TASK DESCRIPTION -> Copy exactly the lines from the beginning of the data down to and including the line holding "COL = sc.collection", without any pictures.

____________________

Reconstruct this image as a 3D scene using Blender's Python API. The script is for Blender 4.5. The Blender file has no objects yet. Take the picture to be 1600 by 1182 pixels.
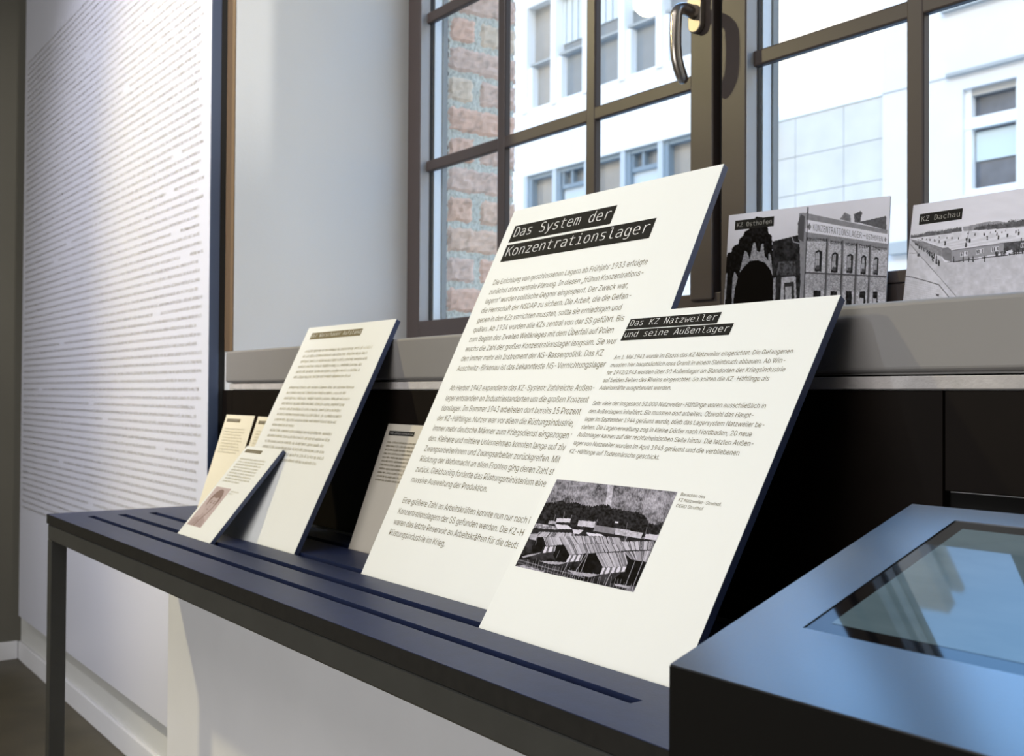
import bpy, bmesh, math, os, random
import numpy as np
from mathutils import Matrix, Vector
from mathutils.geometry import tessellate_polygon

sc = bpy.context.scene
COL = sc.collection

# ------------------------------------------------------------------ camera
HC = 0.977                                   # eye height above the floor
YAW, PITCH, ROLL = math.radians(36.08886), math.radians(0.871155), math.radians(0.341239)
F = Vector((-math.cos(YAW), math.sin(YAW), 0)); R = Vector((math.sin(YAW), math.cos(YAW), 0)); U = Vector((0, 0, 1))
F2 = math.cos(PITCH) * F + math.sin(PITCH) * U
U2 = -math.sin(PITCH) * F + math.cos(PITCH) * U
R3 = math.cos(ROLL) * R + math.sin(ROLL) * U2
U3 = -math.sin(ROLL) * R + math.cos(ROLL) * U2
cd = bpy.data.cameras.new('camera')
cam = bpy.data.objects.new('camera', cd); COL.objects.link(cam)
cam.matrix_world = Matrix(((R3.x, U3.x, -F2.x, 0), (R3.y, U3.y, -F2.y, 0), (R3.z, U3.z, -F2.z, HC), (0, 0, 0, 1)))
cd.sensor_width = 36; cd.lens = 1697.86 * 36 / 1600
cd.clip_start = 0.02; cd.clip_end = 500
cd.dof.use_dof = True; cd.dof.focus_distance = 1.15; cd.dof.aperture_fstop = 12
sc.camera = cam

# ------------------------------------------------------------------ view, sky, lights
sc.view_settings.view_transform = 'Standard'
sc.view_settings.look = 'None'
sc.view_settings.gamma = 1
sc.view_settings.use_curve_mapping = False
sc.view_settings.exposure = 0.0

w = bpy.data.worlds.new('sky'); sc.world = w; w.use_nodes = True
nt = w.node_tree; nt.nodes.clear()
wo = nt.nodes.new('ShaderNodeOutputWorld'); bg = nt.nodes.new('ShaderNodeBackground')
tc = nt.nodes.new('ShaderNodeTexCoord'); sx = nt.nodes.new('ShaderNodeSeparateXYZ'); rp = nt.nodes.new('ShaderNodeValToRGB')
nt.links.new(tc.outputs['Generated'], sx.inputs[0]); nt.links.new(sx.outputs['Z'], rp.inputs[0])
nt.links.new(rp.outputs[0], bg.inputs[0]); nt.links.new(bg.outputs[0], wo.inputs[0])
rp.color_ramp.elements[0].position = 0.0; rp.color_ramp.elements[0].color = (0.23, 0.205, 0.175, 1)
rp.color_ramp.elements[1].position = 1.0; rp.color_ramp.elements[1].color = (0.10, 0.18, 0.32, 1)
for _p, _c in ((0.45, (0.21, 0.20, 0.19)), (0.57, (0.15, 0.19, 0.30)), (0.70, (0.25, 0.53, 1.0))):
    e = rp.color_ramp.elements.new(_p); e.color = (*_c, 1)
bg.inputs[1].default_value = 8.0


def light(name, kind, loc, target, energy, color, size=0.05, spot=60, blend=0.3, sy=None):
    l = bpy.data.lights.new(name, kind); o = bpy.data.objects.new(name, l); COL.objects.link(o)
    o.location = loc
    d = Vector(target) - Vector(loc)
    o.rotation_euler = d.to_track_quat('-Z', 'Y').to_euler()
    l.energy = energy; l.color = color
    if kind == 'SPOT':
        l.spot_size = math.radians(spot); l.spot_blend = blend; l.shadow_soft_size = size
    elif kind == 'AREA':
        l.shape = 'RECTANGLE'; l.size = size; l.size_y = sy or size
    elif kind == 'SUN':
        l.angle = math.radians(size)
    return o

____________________

ANSWER TO THIS EXERCISE ->
Reconstruct this image as a 3D scene using Blender's Python API. The script is for Blender 4.5. The Blender file has no objects yet. Take the picture to be 1600 by 1182 pixels.
import bpy, bmesh, math, os, random
import numpy as np
from mathutils import Matrix, Vector
from mathutils.geometry import tessellate_polygon

sc = bpy.context.scene
COL = sc.collection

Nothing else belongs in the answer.